Re: Restart/respawn issues

Post MarkusB »

Killratio wrote:
14 Mar 2019, 03:42
Just an opinion from a long time cockpit builder, real world aerobatic pilot and history buff.

If you feel inclined to spend money on a motion platform for a single seat fighter, please realise that you are NOT in any way creating a "more realistic" experience.

In a 737 cockpit on a motion platform, yes...you almost never exceed 30-40 degrees of bank. The sensations and cues can be made completely accurate as regards the
real thing. Likewise for small GA pits (that are not intended for aerobatics).

With a single seat fighter, unless you are prepared to have a 360 rotation, you are creating a fairground toy which past 30-40 degrees of roll in the simulation will stop
responding and even worse, past 90 degrees will "snap back" the other way. It is (arguably) fun, it makes people who don't know better think they are flying but for anyone
who knows, it complete;y kills any type of enjoyment or feeling of flying. Imagine all the complaints about force feedback joysticks behaving inappropriately times one hundred!

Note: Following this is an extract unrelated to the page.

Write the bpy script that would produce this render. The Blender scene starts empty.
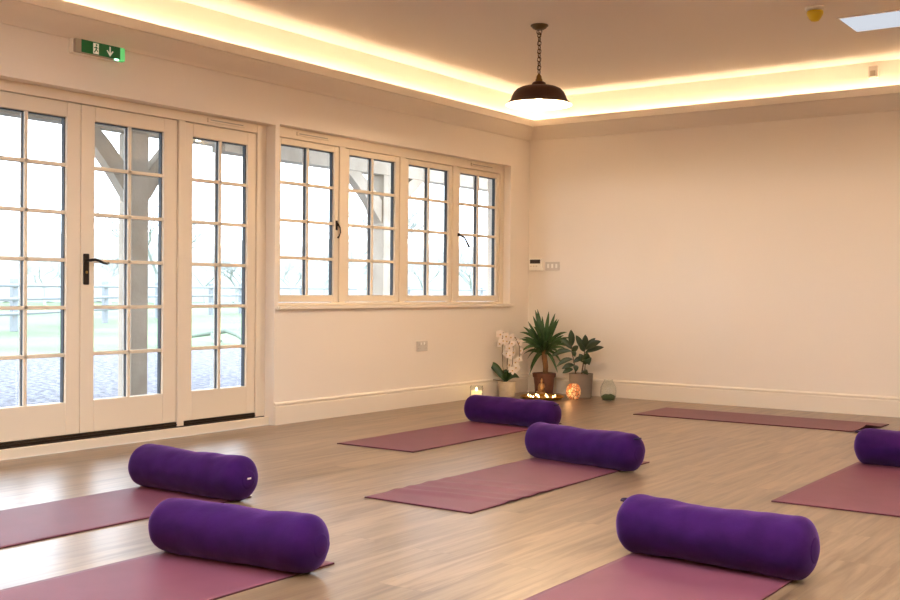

In my experience, much better save your money for visuals and feedback systems which CAN trick your mind and body into "feeling" roll forces. Even a simple Buttkicker
can provide a huge enhancement WITHOUT false cues.

This is the opinion I gave Richard for Boultbee (which does NOT use a motion platform) and what I have adhered to through 20 years of cockpit building
spanning a full functioning F16, a generic "flying pit" and two Spitfires of my own plus advice on several others.

FWIW

best regards

Darryl
With your long time experience I am sure that you are right regarding the realism of motion simulators.
(360 degrees of rotation will not help making them more realistic though, if the platform is not additionally simulating lateral forces.)

So I take it as an advantage for me that I don't know how real flights feel, because I love using a motion platform. :-)

My very personal sensation is that - combined with VR - motion adds so much immersion that I don't want to miss it again. I have built a 2 DOF platform (roll & pitch) with integrated g-seat (backrest paddles and harness tensioner for sustained surge/sway and bottom paddles for sustained heave forces) plus bass shakers for vibration. In the VR environment, although still strongly limited in regards to field of view as well as resolution, rotational movements appear to be much larger than they actually are, and for me it feels just amazing. This is also the case for rollercoaster simulations, even with tracks including cork screws and loopings. (The snapping back of the rig on loopings is also not an issue anymore with the latest software version.)

But I am not in any way a serious flight simulation pilot (maybe this will change, now that I begin to learn about the phantastic A2A planes), but still mainly interested in immersive virtual environments. Thus we probably set completely different priorities.